David Eglinger is a surveyor and analyst for Crowther Roofing and Sheet Metal in Fort Myers, Fla., and often works in high wind zone areas. His job is to make assessments of the roof structure and wind uplift required for a retrofit project, if a retrofit system is a solution. Eglinger says using The Roof Hugger increases the wind uplift values of the overall roofing system.
“There are two other benefits,” he says. “First, you don’t have to tear the roof off and expose the business underneath to the elements. Second, you don’t have to tear off part of the roof to replace or add purlins on the perimeters. The economic impact on the business may be greatly reduced if a tear-off of part of the roof is not necessary. Also, the liability involved with the exposure to what’s underneath is almost eliminated.”

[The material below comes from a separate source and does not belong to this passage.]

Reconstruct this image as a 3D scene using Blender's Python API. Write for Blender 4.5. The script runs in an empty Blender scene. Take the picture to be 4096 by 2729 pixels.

So it’s important for the building owner to realize the overall cost of the project, taking into consideration what precautions have to be taken if all or part of the roof is torn off, as well as the potential loss of revenue if the roof is gone.
“The Roof Hugger is a fairly lightweight system, and what I like to do when we’re installing a new metal system over an old one is put insulation in that cavity,” Olinger says. “Adding insulation doesn’t add too much weight and the benefits are obvious.”
Olinger says there are options to the Roof Hugger or similar systems, but most have their drawbacks. Covering the metal roof with a membrane roof carries a comparable cost, but changes the aesthetics of the building. “Another option is to take off the metal panels and go back with a new metal panel system,” Olinger says. “But with a Roof Hugger, you don’t really expose the interior of the building, and that’s a benefit.”
Olinger says it is important to know why any retrofit system is necessary. In other words, some sort of failure must have occurred to cause the building owner to inquire about a new roof. “You must be diligent about surveying the old roof,” he says. “There must be problems. Has the roof allowed water into the building? Is the insulation wet? In most cases, you have to do some demo work, removing and replacing damaged materials.”
Architectural Building Components in Houston is one of the largest installers of The Roof Hugger and actually has private labeled it. Charlie Smith of Architectural Building Components says the Roof Hugger offers the option of using fixed and floating clips to direct thermal movement.
“We do a fair amount of re-roofing with the Roof Hugger and intend to do a lot more,” Smith says.
Architectural Building Components manufactured 16,700 square feet of ABC Titan 300 panels for the Aviation Maintenance Technology Building at Louisiana Technical College in Lafayette, La. The 24-gauge Regal White panels measured 22 inches wide and 101 feet long. It was installed by Miller Roofing of Lafayette over 9,200 lineal feet of the Roof Hugger. The original roof leaked at the end laps and through the exposed fasteners. Smith says employing the Roof Hugger with the Titan 300 allowed for no interruption of maintenance on airplanes during installation and added uplift resistance because the existing roof acts as a solid deck. The 22-inch panels also made for a quicker install.
For the contractor as well as the building owner, using the Roof Hugger offers a profitable solution.
“Obviously, I’m trying to make recommendations, taking into consideration what they can afford,” Eglinger says. “We can build the Taj Mahal if they want, but it doesn’t do them much good if they can’t afford it.”